Graveslab, Gowran, Co. Kilkenny
Co. Kilkenny |
Tombs & Memorials
On the floor of a Church of Ireland building in Gowran, Co. Kilkenny, an old graveslab lies in the north-west angle of the nave, cracked across its middle and missing a triangular wedge of stone, yet still legible enough to reward a close look.
It is a long, narrow piece of work, measuring just over two metres in total length and less than half a metre wide, the kind of slab that would once have marked a burial of some consequence.

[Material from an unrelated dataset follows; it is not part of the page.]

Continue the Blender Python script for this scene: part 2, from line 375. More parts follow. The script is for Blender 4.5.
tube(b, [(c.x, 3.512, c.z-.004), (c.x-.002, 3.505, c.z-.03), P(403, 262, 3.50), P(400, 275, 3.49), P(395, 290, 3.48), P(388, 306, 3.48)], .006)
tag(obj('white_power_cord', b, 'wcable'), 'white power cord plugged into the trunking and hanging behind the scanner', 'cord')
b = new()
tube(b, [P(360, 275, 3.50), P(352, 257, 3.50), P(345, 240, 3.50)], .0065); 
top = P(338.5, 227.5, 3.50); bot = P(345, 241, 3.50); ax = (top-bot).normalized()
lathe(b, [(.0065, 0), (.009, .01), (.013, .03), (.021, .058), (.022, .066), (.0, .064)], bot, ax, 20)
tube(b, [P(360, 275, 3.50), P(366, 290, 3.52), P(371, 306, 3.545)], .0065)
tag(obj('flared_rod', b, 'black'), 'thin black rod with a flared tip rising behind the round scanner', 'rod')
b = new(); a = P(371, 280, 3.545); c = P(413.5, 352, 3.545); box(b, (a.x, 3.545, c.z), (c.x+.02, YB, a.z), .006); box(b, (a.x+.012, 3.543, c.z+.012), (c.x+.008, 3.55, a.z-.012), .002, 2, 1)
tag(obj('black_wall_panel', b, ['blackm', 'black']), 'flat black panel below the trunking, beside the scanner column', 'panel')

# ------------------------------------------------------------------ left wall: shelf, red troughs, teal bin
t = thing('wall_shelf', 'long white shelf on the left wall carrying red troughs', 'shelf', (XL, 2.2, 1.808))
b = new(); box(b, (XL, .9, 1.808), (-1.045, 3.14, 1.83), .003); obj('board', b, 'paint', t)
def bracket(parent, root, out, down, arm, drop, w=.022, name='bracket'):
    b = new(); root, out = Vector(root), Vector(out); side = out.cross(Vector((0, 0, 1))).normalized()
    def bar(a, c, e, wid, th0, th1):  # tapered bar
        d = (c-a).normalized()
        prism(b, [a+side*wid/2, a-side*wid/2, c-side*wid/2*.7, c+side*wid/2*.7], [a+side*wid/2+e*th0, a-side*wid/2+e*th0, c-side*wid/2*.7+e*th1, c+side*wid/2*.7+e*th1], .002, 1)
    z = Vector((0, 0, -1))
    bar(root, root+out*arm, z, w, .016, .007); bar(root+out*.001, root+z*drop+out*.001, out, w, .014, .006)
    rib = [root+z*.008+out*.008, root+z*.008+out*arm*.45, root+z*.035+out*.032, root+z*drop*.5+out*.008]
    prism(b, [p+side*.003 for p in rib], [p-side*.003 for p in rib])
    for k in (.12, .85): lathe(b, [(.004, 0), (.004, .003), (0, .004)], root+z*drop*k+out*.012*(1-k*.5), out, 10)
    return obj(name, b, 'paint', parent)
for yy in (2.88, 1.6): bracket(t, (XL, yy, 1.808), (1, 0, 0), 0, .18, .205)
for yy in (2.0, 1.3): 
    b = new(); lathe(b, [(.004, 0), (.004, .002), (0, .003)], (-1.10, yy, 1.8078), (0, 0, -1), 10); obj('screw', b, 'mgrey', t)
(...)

The fractures that run horizontally and vertically through the cross-head, and the fissure cracking around the shaft, speak to centuries of handling, displacement, and neglect, though the carved decoration beneath all that damage remains remarkably coherent.
The church itself is a nineteenth-century construction, but it was built directly on the former chancel of the medieval church of St Mary's, a thirteenth-century foundation. The graveslab almost certainly originates from that earlier context. Its incised decoration follows a grammar that was well established in high medieval funerary carving: a three-armed cross-head with fleur-de-lis terminals, the stylised lily form used widely in Gothic ornament and heraldry, combined with a series of circular knops, which are rounded bosses or bulges that punctuate the shaft at intervals. From each knop, further fleur-de-lis spring outward from the stem, and the shaft closes at its base with a final, larger fleur-de-lis below two barred knops. The overall effect is of a cross that has been made to grow, almost botanically, downward along the stone. Stylistically, the piece is placed in the thirteenth or fourteenth century, which would align it with the medieval life of St Mary's rather than anything later.
The slab sits quietly on the floor where it has been placed rather than displayed, easy to walk past without registering what it is. The floriated shaft is worth examining at ground level if the light is reasonable, since incised work of this kind can be nearly invisible in flat or dim conditions but reads clearly when light catches the stone at an angle.